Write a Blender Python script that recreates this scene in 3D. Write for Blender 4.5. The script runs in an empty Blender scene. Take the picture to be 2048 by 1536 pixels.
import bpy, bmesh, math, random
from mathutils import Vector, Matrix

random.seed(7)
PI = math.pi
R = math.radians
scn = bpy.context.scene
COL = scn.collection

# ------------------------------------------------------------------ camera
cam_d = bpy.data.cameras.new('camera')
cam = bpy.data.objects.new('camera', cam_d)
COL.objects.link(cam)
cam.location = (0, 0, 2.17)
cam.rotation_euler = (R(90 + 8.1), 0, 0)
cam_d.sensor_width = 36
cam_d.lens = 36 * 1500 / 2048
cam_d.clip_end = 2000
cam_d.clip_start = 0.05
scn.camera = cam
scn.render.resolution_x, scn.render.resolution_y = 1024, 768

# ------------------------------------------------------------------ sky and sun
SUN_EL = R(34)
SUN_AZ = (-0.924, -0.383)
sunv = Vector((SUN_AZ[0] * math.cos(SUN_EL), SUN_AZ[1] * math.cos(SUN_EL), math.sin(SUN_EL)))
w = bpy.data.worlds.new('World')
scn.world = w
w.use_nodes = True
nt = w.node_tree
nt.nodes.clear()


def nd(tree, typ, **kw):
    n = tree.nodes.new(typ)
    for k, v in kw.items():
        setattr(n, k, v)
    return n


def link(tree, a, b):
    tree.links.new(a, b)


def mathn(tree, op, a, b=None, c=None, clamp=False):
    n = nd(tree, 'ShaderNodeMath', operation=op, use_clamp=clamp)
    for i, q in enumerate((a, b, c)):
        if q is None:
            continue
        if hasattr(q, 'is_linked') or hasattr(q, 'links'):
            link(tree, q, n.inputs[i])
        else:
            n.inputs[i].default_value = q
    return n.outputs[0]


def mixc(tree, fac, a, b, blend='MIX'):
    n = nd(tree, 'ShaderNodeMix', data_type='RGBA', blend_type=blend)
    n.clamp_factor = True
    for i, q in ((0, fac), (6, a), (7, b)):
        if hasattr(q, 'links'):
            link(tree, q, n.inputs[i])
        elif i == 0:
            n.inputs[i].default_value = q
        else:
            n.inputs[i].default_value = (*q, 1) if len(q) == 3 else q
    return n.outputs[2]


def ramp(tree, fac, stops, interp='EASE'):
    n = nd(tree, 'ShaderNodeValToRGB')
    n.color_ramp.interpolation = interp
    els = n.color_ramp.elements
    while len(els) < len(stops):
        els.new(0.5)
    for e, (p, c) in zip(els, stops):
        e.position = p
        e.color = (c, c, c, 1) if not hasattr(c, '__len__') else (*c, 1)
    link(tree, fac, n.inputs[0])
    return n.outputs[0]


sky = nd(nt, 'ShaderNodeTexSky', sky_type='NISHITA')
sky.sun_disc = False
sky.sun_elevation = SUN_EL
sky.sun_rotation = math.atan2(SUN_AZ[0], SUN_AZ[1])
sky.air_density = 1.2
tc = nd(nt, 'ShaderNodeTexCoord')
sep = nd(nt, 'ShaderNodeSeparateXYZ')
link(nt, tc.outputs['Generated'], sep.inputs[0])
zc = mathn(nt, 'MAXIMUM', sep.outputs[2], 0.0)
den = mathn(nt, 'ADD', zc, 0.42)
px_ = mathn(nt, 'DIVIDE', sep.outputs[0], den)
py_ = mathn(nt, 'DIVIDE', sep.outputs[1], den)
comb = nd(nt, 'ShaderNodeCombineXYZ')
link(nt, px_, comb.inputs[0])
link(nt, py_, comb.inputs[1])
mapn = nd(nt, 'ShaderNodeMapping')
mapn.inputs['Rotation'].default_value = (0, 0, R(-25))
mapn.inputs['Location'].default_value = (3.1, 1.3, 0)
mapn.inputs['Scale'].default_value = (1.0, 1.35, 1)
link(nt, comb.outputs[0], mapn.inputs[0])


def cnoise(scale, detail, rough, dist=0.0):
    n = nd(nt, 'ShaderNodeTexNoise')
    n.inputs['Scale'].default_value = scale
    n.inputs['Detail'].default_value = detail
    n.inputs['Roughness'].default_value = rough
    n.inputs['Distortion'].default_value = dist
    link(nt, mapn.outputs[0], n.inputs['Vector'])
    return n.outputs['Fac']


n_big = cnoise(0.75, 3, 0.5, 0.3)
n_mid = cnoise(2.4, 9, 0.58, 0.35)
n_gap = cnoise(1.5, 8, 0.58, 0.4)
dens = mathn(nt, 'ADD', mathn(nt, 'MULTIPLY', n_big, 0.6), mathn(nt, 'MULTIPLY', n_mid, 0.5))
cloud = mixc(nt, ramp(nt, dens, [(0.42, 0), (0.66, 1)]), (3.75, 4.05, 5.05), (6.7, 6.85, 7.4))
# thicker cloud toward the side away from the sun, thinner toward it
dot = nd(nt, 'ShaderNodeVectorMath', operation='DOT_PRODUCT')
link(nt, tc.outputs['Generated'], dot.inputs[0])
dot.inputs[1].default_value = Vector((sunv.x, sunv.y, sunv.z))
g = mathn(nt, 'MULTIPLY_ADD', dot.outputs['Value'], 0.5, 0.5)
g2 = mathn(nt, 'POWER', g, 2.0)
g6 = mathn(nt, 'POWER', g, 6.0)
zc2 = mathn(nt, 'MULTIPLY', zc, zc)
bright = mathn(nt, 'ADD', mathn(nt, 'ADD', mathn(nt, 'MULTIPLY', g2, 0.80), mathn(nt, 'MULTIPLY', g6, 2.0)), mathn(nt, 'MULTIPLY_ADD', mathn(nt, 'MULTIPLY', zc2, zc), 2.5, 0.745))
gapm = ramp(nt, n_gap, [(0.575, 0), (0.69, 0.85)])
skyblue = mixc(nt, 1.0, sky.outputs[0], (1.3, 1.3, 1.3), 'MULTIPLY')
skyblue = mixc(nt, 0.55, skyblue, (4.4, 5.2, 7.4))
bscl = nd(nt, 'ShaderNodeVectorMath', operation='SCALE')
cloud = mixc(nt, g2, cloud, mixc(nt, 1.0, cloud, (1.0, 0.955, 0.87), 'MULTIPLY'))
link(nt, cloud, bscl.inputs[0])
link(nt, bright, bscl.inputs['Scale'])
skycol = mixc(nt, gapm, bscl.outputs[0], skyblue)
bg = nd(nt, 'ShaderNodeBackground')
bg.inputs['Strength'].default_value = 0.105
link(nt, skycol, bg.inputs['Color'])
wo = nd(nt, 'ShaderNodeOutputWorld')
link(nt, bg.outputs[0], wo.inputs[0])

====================

_Task goal_.
Restate the listing exactly, starting at its first line and ending at the line where "nt.nodes.clear()" occurs; include both and no other lines.

_Correct result_.
Write a Blender Python script that recreates this scene in 3D. Write for Blender 4.5. The script runs in an empty Blender scene. Take the picture to be 2048 by 1536 pixels.
import bpy, bmesh, math, random
from mathutils import Vector, Matrix

random.seed(7)
PI = math.pi
R = math.radians
scn = bpy.context.scene
COL = scn.collection

# ------------------------------------------------------------------ camera
cam_d = bpy.data.cameras.new('camera')
cam = bpy.data.objects.new('camera', cam_d)
COL.objects.link(cam)
cam.location = (0, 0, 2.17)
cam.rotation_euler = (R(90 + 8.1), 0, 0)
cam_d.sensor_width = 36
cam_d.lens = 36 * 1500 / 2048
cam_d.clip_end = 2000
cam_d.clip_start = 0.05
scn.camera = cam
scn.render.resolution_x, scn.render.resolution_y = 1024, 768

# ------------------------------------------------------------------ sky and sun
SUN_EL = R(34)
SUN_AZ = (-0.924, -0.383)
sunv = Vector((SUN_AZ[0] * math.cos(SUN_EL), SUN_AZ[1] * math.cos(SUN_EL), math.sin(SUN_EL)))
w = bpy.data.worlds.new('World')
scn.world = w
w.use_nodes = True
nt = w.node_tree
nt.nodes.clear()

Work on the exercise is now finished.